De acordo com a assessoria, “o grupo que viajou a Brasília era composto pelos vereadores Mário Lucio da Conceição, Givaldo dos Santos Feitoza e Walter dos Santos”, que afirmam ter almoçado e jantado em estabelecimentos comerciais da cidade, acompanhados inclusive de representantes dos ministérios.

Ainda de acordo com a nota da Câmara, os vereadores citados e o setor financeiro da Casa “manifestaram surpresa quanto à designação da atividade mencionada pelo TCE no que se refere especificamente a uma das notas fiscais apresentadas, de valor de R$ 458,15, atribuída ao estabelecimento denominado Apple’s”.

No caso dos vereadores, pelo fato de afirmarem ter se alimentado, em estabelecimento que serve refeições. E no caso do setor financeiro da Câmara Municipal, sobretudo, pelo fato de a nota de cadastro do referido estabelecimento constar como "restaurante e similares”.

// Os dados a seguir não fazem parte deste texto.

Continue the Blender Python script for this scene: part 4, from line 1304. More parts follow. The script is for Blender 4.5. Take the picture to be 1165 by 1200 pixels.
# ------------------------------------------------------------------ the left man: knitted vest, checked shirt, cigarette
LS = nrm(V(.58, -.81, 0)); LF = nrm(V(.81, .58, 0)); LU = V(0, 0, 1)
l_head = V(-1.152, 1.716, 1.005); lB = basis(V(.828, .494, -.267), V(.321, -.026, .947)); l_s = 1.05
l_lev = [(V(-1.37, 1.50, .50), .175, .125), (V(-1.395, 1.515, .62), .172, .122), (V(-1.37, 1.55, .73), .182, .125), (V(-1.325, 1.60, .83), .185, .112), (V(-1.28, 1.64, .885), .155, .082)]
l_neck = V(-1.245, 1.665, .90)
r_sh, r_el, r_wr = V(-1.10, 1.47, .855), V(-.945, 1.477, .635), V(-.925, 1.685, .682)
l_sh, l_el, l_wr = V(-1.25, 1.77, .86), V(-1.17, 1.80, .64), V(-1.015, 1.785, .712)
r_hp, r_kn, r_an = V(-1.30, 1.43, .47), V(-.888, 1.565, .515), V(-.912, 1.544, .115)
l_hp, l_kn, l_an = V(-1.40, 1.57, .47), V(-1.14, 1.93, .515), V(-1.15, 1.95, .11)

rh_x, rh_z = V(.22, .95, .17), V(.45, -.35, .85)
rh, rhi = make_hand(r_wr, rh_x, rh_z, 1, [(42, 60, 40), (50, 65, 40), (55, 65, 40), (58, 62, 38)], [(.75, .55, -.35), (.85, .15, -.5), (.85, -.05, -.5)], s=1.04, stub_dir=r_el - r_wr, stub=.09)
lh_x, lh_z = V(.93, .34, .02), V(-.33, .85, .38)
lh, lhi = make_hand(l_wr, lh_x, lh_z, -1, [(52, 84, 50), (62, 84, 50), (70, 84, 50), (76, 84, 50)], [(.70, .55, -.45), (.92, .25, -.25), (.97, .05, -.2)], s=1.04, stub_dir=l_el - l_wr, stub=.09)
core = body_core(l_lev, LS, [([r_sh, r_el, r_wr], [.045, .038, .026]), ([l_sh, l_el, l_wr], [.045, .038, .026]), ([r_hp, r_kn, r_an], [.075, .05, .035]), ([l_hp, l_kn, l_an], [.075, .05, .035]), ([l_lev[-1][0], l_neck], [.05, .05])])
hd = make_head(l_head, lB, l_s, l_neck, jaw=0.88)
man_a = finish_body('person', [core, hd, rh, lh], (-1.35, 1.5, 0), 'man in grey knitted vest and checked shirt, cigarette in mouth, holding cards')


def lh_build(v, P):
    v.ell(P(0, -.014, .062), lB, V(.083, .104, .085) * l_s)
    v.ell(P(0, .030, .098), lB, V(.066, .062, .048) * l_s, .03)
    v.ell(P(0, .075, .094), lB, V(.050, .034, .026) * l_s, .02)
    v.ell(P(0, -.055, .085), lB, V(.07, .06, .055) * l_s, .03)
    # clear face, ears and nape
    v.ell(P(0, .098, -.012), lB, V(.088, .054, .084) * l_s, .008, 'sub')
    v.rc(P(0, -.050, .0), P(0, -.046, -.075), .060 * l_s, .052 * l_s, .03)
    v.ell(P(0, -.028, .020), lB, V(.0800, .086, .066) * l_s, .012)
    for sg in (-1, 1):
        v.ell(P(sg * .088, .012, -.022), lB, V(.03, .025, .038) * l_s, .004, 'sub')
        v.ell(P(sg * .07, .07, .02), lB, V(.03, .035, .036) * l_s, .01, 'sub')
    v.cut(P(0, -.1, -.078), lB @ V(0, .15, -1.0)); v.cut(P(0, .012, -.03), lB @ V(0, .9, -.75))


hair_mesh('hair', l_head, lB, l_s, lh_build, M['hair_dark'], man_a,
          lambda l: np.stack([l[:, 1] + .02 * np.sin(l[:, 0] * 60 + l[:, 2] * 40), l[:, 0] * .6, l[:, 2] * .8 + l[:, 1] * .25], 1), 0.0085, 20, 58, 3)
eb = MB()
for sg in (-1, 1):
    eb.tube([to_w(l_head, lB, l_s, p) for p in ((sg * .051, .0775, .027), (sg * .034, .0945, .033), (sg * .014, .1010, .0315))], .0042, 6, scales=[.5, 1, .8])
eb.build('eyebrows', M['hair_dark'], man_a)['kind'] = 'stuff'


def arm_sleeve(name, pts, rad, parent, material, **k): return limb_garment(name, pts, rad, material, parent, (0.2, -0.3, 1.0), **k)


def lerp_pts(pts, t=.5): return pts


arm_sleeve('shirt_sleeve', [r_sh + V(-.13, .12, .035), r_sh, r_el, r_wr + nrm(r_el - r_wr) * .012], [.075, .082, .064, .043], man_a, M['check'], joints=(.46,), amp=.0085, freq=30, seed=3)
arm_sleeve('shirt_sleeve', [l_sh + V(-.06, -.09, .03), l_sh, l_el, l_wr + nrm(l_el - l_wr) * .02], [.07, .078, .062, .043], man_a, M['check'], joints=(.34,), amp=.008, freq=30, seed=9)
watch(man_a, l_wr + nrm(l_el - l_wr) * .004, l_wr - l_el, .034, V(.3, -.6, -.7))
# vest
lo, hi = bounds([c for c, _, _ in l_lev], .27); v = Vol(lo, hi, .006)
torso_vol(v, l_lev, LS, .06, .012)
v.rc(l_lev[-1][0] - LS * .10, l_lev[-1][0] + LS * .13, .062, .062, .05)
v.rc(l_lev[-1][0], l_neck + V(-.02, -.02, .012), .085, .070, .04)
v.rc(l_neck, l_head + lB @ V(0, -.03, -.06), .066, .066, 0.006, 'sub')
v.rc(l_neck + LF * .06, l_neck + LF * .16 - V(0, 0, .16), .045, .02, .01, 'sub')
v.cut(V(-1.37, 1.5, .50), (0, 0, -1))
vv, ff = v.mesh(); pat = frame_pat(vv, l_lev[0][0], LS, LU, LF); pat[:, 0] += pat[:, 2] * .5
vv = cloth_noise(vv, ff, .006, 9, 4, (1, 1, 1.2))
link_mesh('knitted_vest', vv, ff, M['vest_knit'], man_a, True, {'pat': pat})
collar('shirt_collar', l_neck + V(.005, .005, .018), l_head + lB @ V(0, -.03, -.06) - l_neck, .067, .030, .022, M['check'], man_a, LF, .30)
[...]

Em relação as demais irregularidades, a Câmara afirma que o atual presidente, Edilson Dias de Andrade, ao assumir a função, em janeiro de 2017, extinguiu todos os gastos com viagens de comissões parlamentares, além de ter atendido integralmente as recomendações do TCE, no que se refere a prestações de contas, assim como ao pagamento de horas extras, gratificações, incorporações e uso de carros oficiais.

Destaca ainda que os pagamentos de horas extras são feitos a servidores concursados e comissionados que batem cartão de ponto, ou seja, que têm controle de horário, afirmando que não procede a afirmação de que foram pagas horas extras a servidores sem qualquer controle de horário.
 
Em relação à gratificação de nível superior para cargo de procurador, também mencionada, destaca que ela foi criada em 1968 e extinta em 2014, sendo posteriormente pagos apenas os valores que se referem a incorporações salariais, efetuados com base em determinação judicial expedida em 2010.
 
Por fim, quanto ao uso de carros oficiais, afirma que ainda antes de 2015, foram instalados GPS's em todos os veículos que atendem o legislativo municipal e sempre houve controle com relação às origens e destinos.

Apontamentos do tribunal

•    Gastos de uma comissão de vereadores durante viagem a Brasília em um estabelecimento comercial chamado “Apple’s” – que oferecia, entre outras coisas, “Lindas mulheres e os melhores shows de Brasília com apresentações”.

•    Pagamento de horas extras no total de R$ 1,928 milhão, inclusive a servidores comissionados que não têm qualquer controle de horário.

•    Gratificação de nível superior para cargo de procurador, por exemplo, que só pode ser ocupado por quem já é graduado em direito.

•    Uso de carros oficiais sem registro das origens e destinos ou objetivos dos deslocamentos, inclusive em dias e horários não comerciais.